• INFORMATION SHOWN

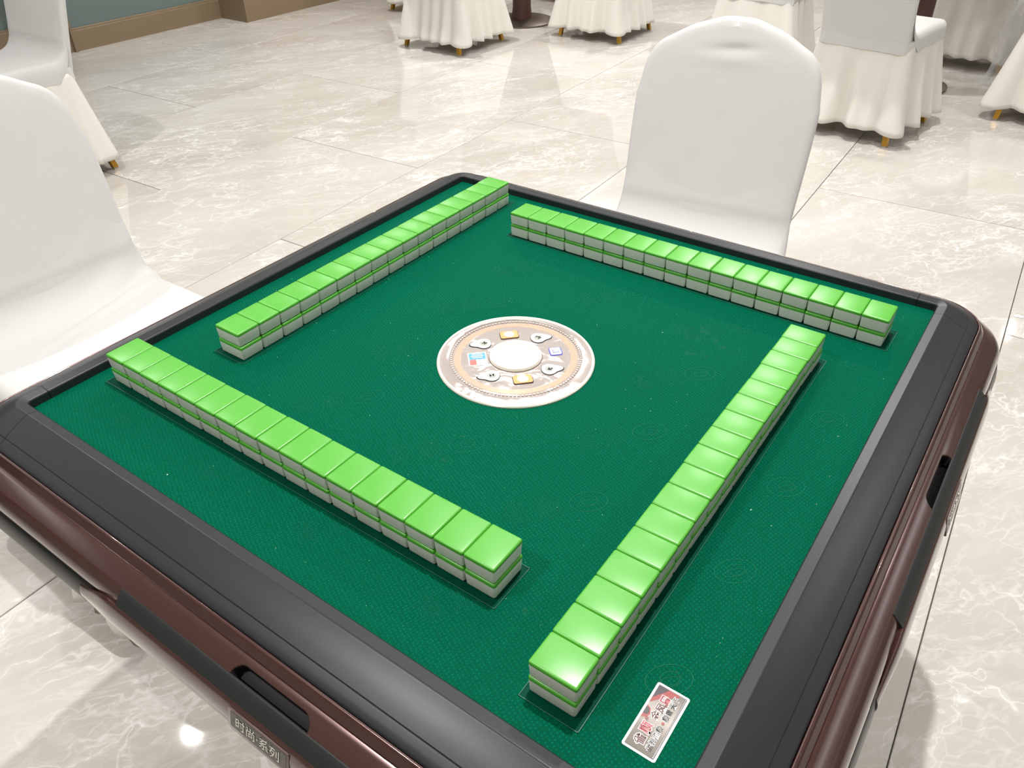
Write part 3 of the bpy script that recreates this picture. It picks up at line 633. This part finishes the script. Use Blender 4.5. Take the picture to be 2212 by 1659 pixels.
# ------------------------------------------------------------------ banquet chairs (front faces -y, origin on the floor under the seat centre)
def back_pt(z): return 0.200 + 0.235 * (z - 0.45)          # y of the back's middle plane
HB, TB = 0.2069, 0.927
OUT = [(HB * .97, .40), (HB * .98, .55), (HB, .68), (HB, .76), (HB * .985, TB - .155), (HB * .935, TB - .093), (HB * .83, TB - .060), (HB * .68, TB - .044), (HB * .5, TB - .023), (HB * .33, TB - .0118), (HB * .15, TB), (0, TB)]
def outline(inset, crown):
    top = [(max(0, x - inset) if x > 0 else 0, z if z < 0.74 else z - inset * (0.4 if z < 0.82 else 0.9)) for x, z in crown]
    pts = [(x, z) for x, z in top] + [(-x, z) for x, z in reversed(top[:-1])]
    return pts
def make_back(parent, crown=OUT, dent=False):
    rings = [(0.016, -0.0165), (0.008, -0.0155), (0.002, -0.011), (0.0, -0.003), (0.0, 0.006), (0.003, 0.013), (0.012, 0.0165)]
    base = crown
    # resample crown for smoothness
    def smoothen(p, it=2):
        for _ in range(it):
            q = [p[0]]
            for a, b in zip(p, p[1:]): q += [(a[0] * .75 + b[0] * .25, a[1] * .75 + b[1] * .25), (a[0] * .25 + b[0] * .75, a[1] * .25 + b[1] * .75)]
            q.append(p[-1]); p = q
        return p
    cr = smoothen(base)
    V, F = [], []; n = 2 * len(cr) - 1
    for ins, dy in rings:
        for x, z in outline(ins, cr): V.append((x, back_pt(z) + dy, z))
    for j in range(len(rings) - 1):
        for i in range(n): k_ = (i + 1) % n; F.append((j * n + i, j * n + k_, (j + 1) * n + k_, (j + 1) * n + i))
    # faces of the slab: horizontal strips between left and right outline points
    def cap(off, rev, dy0):
        m_ = len(cr); cols = 10; grid = []
        for i in range(m_):
            a = V[off + i]; b = V[off + n - 1 - i] if i < m_ - 1 else a
            row = []
            for q in range(cols + 1):
                if q == 0: row.append(off + i); continue
                if q == cols: row.append(off + n - 1 - i if i < m_ - 1 else off + i); continue
                f = q / cols; x_ = a[0] + (b[0] - a[0]) * f; z_ = a[2]; y_ = a[1] + (b[1] - a[1]) * f + dy0 * (1 - (2 * f - 1) ** 2) * sstep(0.927, 0.86, z_)
                if dent and dy0 < 0:
                    y_ += 0.006 * math.exp(-((x_ - 0.005) / 0.040) ** 2 - ((z_ - 0.868 - 0.1 * x_) / 0.009) ** 2) - 0.002 * math.exp(-((x_ + 0.01) / 0.06) ** 2 - ((z_ - 0.846) / 0.010) ** 2)
                if i == m_ - 1: row.append(off + i)
                else: V.append((x_, y_, z_)); row.append(len(V) - 1)
            grid.append(row)
        for i in range(m_ - 1):
            for q in range(cols):
                f = [grid[i][q], grid[i][q + 1], grid[i + 1][q + 1], grid[i + 1][q]]; g = []
                for a in f:
                    if a not in g: g.append(a)
                if len(g) >= 3: F.append(tuple(g if not rev else g[::-1]))
    cap(0, True, -0.004); cap((len(rings) - 1) * n, False, 0.004)
    o = mesh_obj('backrest', V, F, M_CLOTH, parent)
    bm = bmesh.new(); bm.from_mesh(o.data); bmesh.ops.recalc_face_normals(bm, faces=bm.faces[:]); bm.to_mesh(o.data); bm.free()
    return o
def make_seat(parent, folds=0.0):
    # profile from the back's front face, curving forward over the cushion
    pf = []
    for i in range(7): a = i / 6; pf.append((back_pt(0.62 - 0.075 * a) - 0.0175 - 0.004 * a, 0.62 - 0.075 * a, 0.0))
    cy, cz, r = pf[-1][0] - 0.055, 0.52, 0.055
    y_s, z_s = pf[-1][0], pf[-1][1]
    for i in range(1, 15):
        a = math.pi / 2 * i / 14; pf.append((y_s - 0.075 * (1 - math.cos(a)) , z_s - 0.070 * math.sin(a), i / 14))
    y1 = pf[-1][0]
    for i in range(1, 46): f = i / 45; pf.append((y1 + (-0.185 - y1) * f, 0.475 + 0.006 * math.sin(math.pi * f), 1))
    for i in range(1, 6): a = math.pi / 2 * i / 5; pf.append((-0.185 - 0.038 * math.sin(a), 0.437 + 0.038 * math.cos(a), 1))
    pf.append((-0.225, 0.415, 1)); pf.append((-0.222, 0.395, 1))
    NX = 48; V, F = [], []
    for j, (y, z, s_) in enumerate(pf):
        hw = 0.200 + (0.219 - 0.200) * s_
        if y < -0.16: hw -= 0.03 * ((-0.16 - y) / 0.065) ** 2
        for i in range(NX + 1):
            t_ = -1 + 2 * i / NX; e = abs(t_)
            if e < 0.80: x = t_ / 0.80 * (hw - 0.028); dz = 0
            else:
                a = (e - 0.80) / 0.12
                if a <= 1: x = math.copysign(hw - 0.028 + 0.028 * math.sin(a * math.pi / 2), t_); dz = 0.030 * (1 - math.cos(a * math.pi / 2))
                else: x = math.copysign(hw + 0.002 * math.sin(3 * (a - 1)), t_); dz = 0.030 + (e - 0.92) / 0.08 * 0.050
            back_drop = dz * s_
            yy = y + (0.012 * (e - .8) / .2 if (s_ < 1 and e > .8) else 0) * (1 - s_)
            zz = max(z - back_drop, min(z, 0.395))
            if folds and 0.0 <= s_ <= 1:
                ph = y - 0.36 * x; wgt = math.exp(-((ph - 0.095) / 0.055) ** 2) * sstep(-0.20, 0.16, x) * (1 - 0.0 * s_); zz += folds * wgt * math.sin(ph * 150 + 1.1 * math.sin(x * 11)) * (0.6 + 0.4 * math.cos(ph * 67)); yy -= folds * 0.8 * wgt * (1 - s_) * math.sin(ph * 150)
            V.append((x, yy, zz))
    for j in range(len(pf) - 1):
        for i in range(NX): a = j * (NX + 1) + i; F.append((a, a + 1, a + NX + 2, a + NX + 1))
    o = mesh_obj('seat', V, F, M_CLOTH, parent)
    bm = bmesh.new(); bm.from_mesh(o.data); bmesh.ops.recalc_face_normals(bm, faces=bm.faces[:])
    # make sure the top faces up
    f = max(bm.faces, key=lambda q: q.calc_center_median().z - abs(q.calc_center_median().y) * 2 if q.calc_center_median().y < 0.05 else -9)
    if f.normal.z < 0: bmesh.ops.reverse_faces(bm, faces=bm.faces[:])
    bm.to_mesh(o.data); bm.free(); return o
def sq_path(h, hy, r, n):
    """n samples round a rounded square, returns (x,y,nx,ny)"""
    P_ = []; per = 4 * (2 * h - 2 * r) + 2 * math.pi * r
    sides = []
    segs = []
    cs = [(h - r, hy - r, 0), (-h + r, hy - r, 90), (-h + r, -hy + r, 180), (h - r, -hy + r, 270)]
    for q in range(4):
        cx, cy, a0 = cs[q]; nx_, ny_, _ = cs[(q + 1) % 4]
        segs.append(('arc', cx, cy, a0, math.pi * r / 2)); a1 = math.radians(a0 + 90)
        p0 = (cx + r * math.cos(a1), cy + r * math.sin(a1)); p1 = (nx_ + r * math.cos(a1), ny_ + r * math.sin(a1))
        segs.append(('lin', p0, p1, a1, math.dist(p0, p1)))
    tot = sum(s_[4] for s_ in segs)
    for i in range(n):
        d = tot * i / n
        for sg in segs:
            if d <= sg[4] + 1e-9: break
            d -= sg[4]
        f = d / sg[4]
        if sg[0] == 'arc': a = math.radians(sg[3] + 90 * f); P_.append((sg[1] + r * math.cos(a), sg[2] + r * math.sin(a), math.cos(a), math.sin(a)))
        else: P_.append((sg[1][0] + (sg[2][0] - sg[1][0]) * f, sg[1][1] + (sg[2][1] - sg[1][1]) * f, math.cos(sg[3]), math.sin(sg[3])))
    return P_
def make_skirt(parent, seed, hem=0.055):
    rr = random.Random(seed); n = 260; rows = 16
    base = sq_path(0.212, 0.214, 0.05, n)
    ph = []; x = 0
    nfl = 17
    cents = sorted((i + rr.uniform(-0.22, 0.22)) / nfl for i in range(nfl)); amps = [rr.uniform(0.7, 1.25) for _ in cents]
    def flute(t_):
        v = 0
        for c_, a_ in zip(cents, amps):
            d = (t_ - c_ + 0.5) % 1 - 0.5; v += a_ * math.exp(-(d * nfl * 2.35) ** 2)
        return v
    V, F = [], []
    for j in range(rows + 1):
        f = j / rows; z = 0.432 + (hem - 0.432) * f
        for i, (x, y, nx, ny) in enumerate(base):
            fl = flute(i / n); corner = abs(nx * ny) * 2
            off = 0.002 + 0.030 * f ** 1.2 + (0.058 * fl - 0.024) * f ** 0.9 + 0.050 * corner ** 1.5 * f
            sink = (0.012 if y > 0.15 else 0) * (1 - f)
            V.append((x + nx * off, y + ny * (off - sink), z + (0.006 * (1 - fl) + 0.012 * (1 - corner) * 0.6) * f ** 3))
    for j in range(rows):
        for i in range(n): k_ = (i + 1) % n; F.append((j * n + i, (j + 1) * n + i, (j + 1) * n + k_, j * n + k_))
    o = mesh_obj('skirt', V, F, M_SKIRT, parent)
    md = o.modifiers.new('thickness', 'SOLIDIFY'); md.thickness = 0.0022; md.offset = -1
    return o
def make_legs(parent):
    for sx in (-1, 1):
        for (y0, y1) in ((-0.170, -0.215), (0.165, 0.235)):
            V, F = [], []
            for z, cx, cy, h in ((0.0, 0.225 * sx, y1, 0.0095), (0.008, 0.225 * sx, y1, 0.0100), (0.0082, 0.225 * sx, y1, 0.0115), (0.40, 0.165 * sx, y0, 0.0125)):
                b = len(V); V += [(cx - h, cy - h, z), (cx + h, cy - h, z), (cx + h, cy + h, z), (cx - h, cy + h, z)]
                if b:
                    for q in range(4): F.append((b - 4 + q, b - 4 + (q + 1) % 4, b + (q + 1) % 4, b + q))
            F += [(3, 2, 1, 0), (len(V) - 4, len(V) - 3, len(V) - 2, len(V) - 1)]
            fm = [1] * 4 + [0] * (len(F) - 6) + [1, 0]
            mesh_obj('leg', V, F, [M_GOLD, M_PAD], parent, False, fm)
def make_chair(loc, rz, label, seed, group='white covered banquet chairs', folds=0.0, dent=False, sc=1.0):
    e = empty('banquet_chair', (loc[0], loc[1], 0), math.radians(rz), label=label, cat='chair', group=group)
    make_back(e, dent=dent); make_seat(e, folds)
    bm = bmesh.new(); prism(bm, [(x, y + 0.001) for x, y in rrect(0.430, 0.432, 0.05, 6)], 0.392, 0.446, 0, 0.008); bm_obj('seat_band', bm, M_CLOTH, e, True, 50)
    pl = [(0.15, 0.455), (0.183, 0.488), (back_pt(0.53) - 0.012, 0.53), (back_pt(0.53), 0.53), (back_pt(0.395) + 0.004, 0.395), (0.15, 0.395)]
    V = [(sx * 0.2005, y, z) for sx in (-1, 1) for y, z in pl]; F = [tuple(range(6)), tuple(range(11, 5, -1))] + [(i, (i + 1) % 6, 6 + (i + 1) % 6, 6 + i) for i in range(6)]
    mesh_obj('cover_gusset', V, F, M_CLOTH, e, False); make_skirt(e, seed); make_legs(e); return e
make_chair((-0.1648, 0.830), 7.2, 'white covered banquet chair at the far side of the mahjong table, rounded back', 1, dent=True)
make_chair((-0.9366, -0.052), 88.4, 'white covered banquet chair at the left side of the mahjong table', 2, folds=0.006)
make_chair((-3.202, 0.857), 3, 'white covered chair standing alone near the teal wall, top left corner', 3)
make_chair((-3.094, 3.685), 179.1, 'covered chair with ivory skirt and three gold feet, in front of the bronze pedestal', 4)
make_chair((-2.40, 4.461), -88.4, 'ivory skirted chair right of the bronze pedestal', 5)
make_chair((-3.93, 4.465), 90, 'ivory skirted chair left of the bronze pedestal, mostly out of frame', 6)
make_chair((-3.10, 5.42), 0, 'ivory skirted chair behind the bronze pedestal', 7)
make_chair((-0.401, 3.507), 171.7, 'covered chair with its back turned, standing in front at the right', 8)
make_chair((-1.22, 4.20), 92, 'ivory skirted chair behind the rounded chair back, left of the turned chair', 9)
make_chair((0.345, 4.16), 272, 'ivory skirted chair cut by the right edge of the picture', 10)
make_chair((-0.22, 5.05), 0, 'covered chair standing farthest at the right, behind the turned chair', 11)
# pedestal tables
def pedestal(loc, label):
    e = empty('pedestal_table', (loc[0], loc[1], 0), label=label, cat='table')
    lathe('base', [(0, 0), (0.235, 0), (0.237, 0.010), (0.225, 0.016), (0.08, 0.026), (0, 0.026)], M_BRONZE, e, 64)
    lathe('column', [(0.0, 0.02), (0.076, 0.02), (0.066, 0.10), (0.062, 0.70), (0.08, 0.72), (0, 0.72)], M_BROWNCOL, e, 40)
    lathe('table_top', [(0, 0.72), (0.40, 0.72), (0.405, 0.73), (0.405, 0.752), (0.40, 0.76), (0, 0.76)], M_TOP, e, 64)
pedestal((-3.09, 4.46), 'round pedestal table with dark red column on a flat bronze disc base')
pedestal((-0.40, 4.30), 'round pedestal table with dark red column, mostly hidden behind the turned chair')
# plastic film draped over the farthest chair down to the floor
t = NT('crumpled_clear_film'); v = t.coord('Object'); n_ = t.noise(v, 14, 6, 0.7, 1.5); t.bump(n_.outputs[0], 0.9, 0.03); t.set(base_color=(0.92, 0.93, 0.94), roughness=0.16, alpha=0.42, specular=0.8)
M_FILM = t.m
V, F = [], []; NU, NV = 30, 34
rf = random.Random(5)
for j in range(NV + 1):
    for i in range(NU + 1):
        u = i / NU; v_ = j / NV
        # top edge rests over the chair's seat side, lower edge lies on the floor in front
        x = -0.03 + 0.20 * u + 0.08 * v_ * (u - 0.3) ; 
        if v_ < 0.62: q = v_ / 0.62; z = 0.46 * (1 - q) + 0.006; y = 4.755 - 0.05 * q + 0.02 * math.sin(u * 17 + v_ * 4)
        else: q = (v_ - 0.62) / 0.38; z = 0.006; y = 4.705 - 0.20 * q
        z += abs(0.012 * math.sin(u * 23 + v_ * 11) * math.sin(v_ * 19 + u * 5)); x += 0.012 * math.sin(v_ * 15 + u * 6)
        V.append((x, y, z))
for j in range(NV):
    for i in range(NU): a = j * (NU + 1) + i; F.append((a, a + 1, a + NU + 2, a + NU + 1))
tag(mesh_obj('plastic_film', V, F, M_FILM), 'crumpled clear plastic film hanging beside the farthest right chair to the floor', 'plastic film')
# white patch painted as a lamp glint on the floor
bm = bmesh.new(); prism(bm, [(0, 0), (0.022, 0.004), (0.026, 0.016), (0.010, 0.020), (-0.004, 0.010)], 0.0003, 0.002)
o = bm_obj('floor_glint', bm, simple('white_glint', (0.9, 0.9, 0.9), 0.6), None, False); o.location = (0.512, 1.95, 0); tag(o, 'tiny white patch painted as a lamp glint on the floor by a tile joint at right', 'glint')
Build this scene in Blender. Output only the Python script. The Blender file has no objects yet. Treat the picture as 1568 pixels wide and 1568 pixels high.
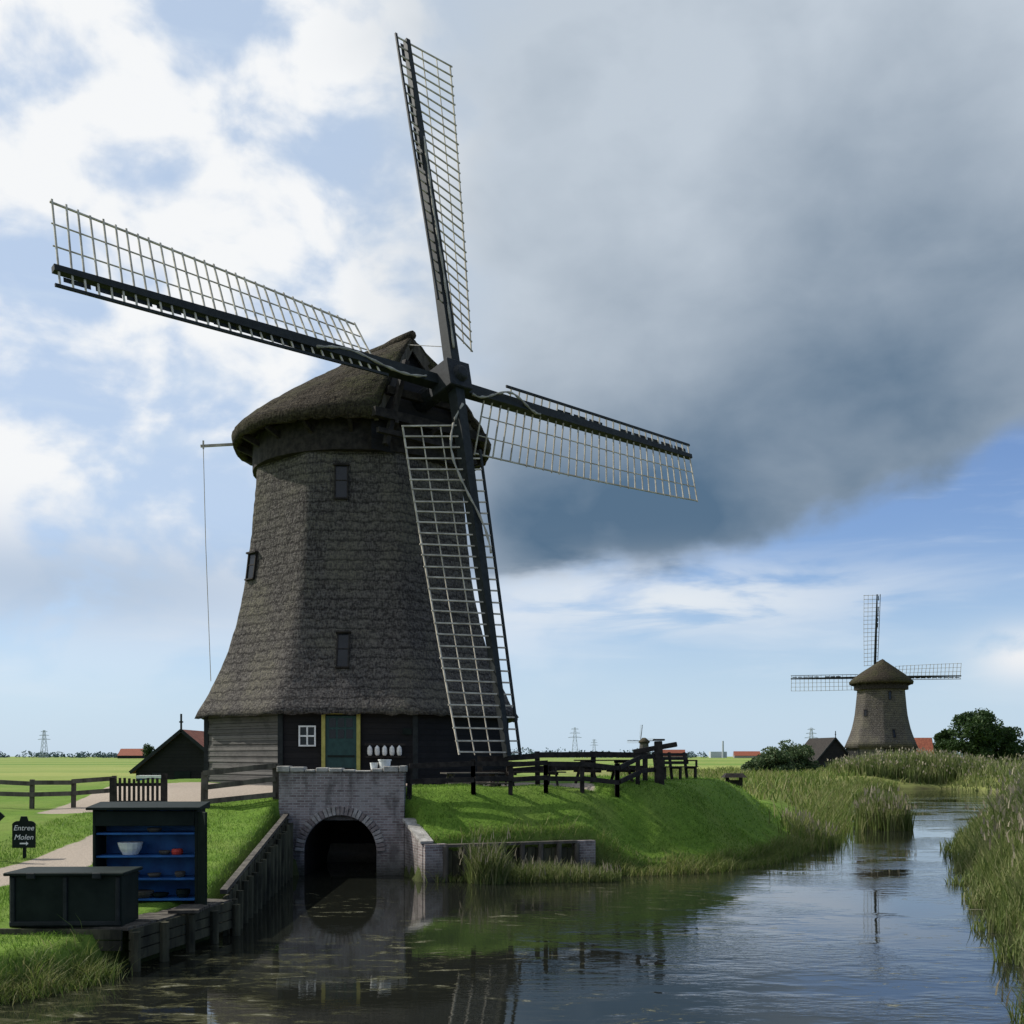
import bpy, math, random
import numpy as np
from mathutils import Vector, Matrix
random.seed(7); rng=np.random.default_rng(11)
scene=bpy.context.scene
V=Vector
# ------------------------------------------------------------------ node helpers
class T:
    def __init__(s,tree): s.t=tree
    def n(s,ty,**kw):
        x=s.t.nodes.new(ty)
        for k,v in kw.items(): setattr(x,k,v)
        return x
    def put(s,sock,val):
        if val is None: return
        if isinstance(val,bpy.types.NodeSocket): s.t.links.new(val,sock)
        else:
            if isinstance(val,(tuple,list)) and len(val)==3 and sock.type=='RGBA': val=(*val,1)
            sock.default_value=val
    def m(s,op,a,b=None,c=None,clamp=False):
        x=s.n('ShaderNodeMath',operation=op,use_clamp=clamp)
        s.put(x.inputs[0],a); s.put(x.inputs[1],b)
        if c is not None: s.put(x.inputs[2],c)
        return x.outputs[0]
    def ss(s,v,lo,hi,a=0.,b=1.):
        x=s.n('ShaderNodeMapRange',interpolation_type='SMOOTHSTEP')
        s.put(x.inputs[0],v); x.inputs[1].default_value=lo; x.inputs[2].default_value=hi
        x.inputs[3].default_value=a; x.inputs[4].default_value=b
        return x.outputs[0]
    def noise(s,vec,scale,detail=4,rough=.55,dist=0.,out=0):
        x=s.n('ShaderNodeTexNoise')
        if vec is not None: s.put(x.inputs['Vector'],vec)
        x.inputs['Scale'].default_value=scale; x.inputs['Detail'].default_value=detail
        x.inputs['Roughness'].default_value=rough; x.inputs['Distortion'].default_value=dist
        return x.outputs[out]
    def mix(s,f,a,b,blend='MIX'):
        x=s.n('ShaderNodeMix',data_type='RGBA',blend_type=blend)
        s.put(x.inputs[0],f); s.put(x.inputs[6],a); s.put(x.inputs[7],b)
        return x.outputs[2]
    def comb(s,x,y,z):
        c=s.n('ShaderNodeCombineXYZ'); s.put(c.inputs[0],x); s.put(c.inputs[1],y); s.put(c.inputs[2],z)
        return c.outputs[0]
    def sep(s,v):
        c=s.n('ShaderNodeSeparateXYZ'); s.put(c.inputs[0],v); return c.outputs
    def mapping(s,v,scale=(1,1,1),rot=(0,0,0)):
        c=s.n('ShaderNodeMapping'); s.put(c.inputs[0],v); c.inputs['Scale'].default_value=scale
        c.inputs['Rotation'].default_value=rot; return c.outputs[0]
    def coord(s,which='Object'): return s.n('ShaderNodeTexCoord').outputs[which]
    def bump(s,h,strength,dist=.02):
        b=s.n('ShaderNodeBump'); s.put(b.inputs['Height'],h); b.inputs['Strength'].default_value=strength
        b.inputs['Distance'].default_value=dist; return b.outputs[0]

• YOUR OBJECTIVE
Check every line of the records above for the string "pixels" and say how many contain it, giving the number alone.

• FINAL ANSWER
2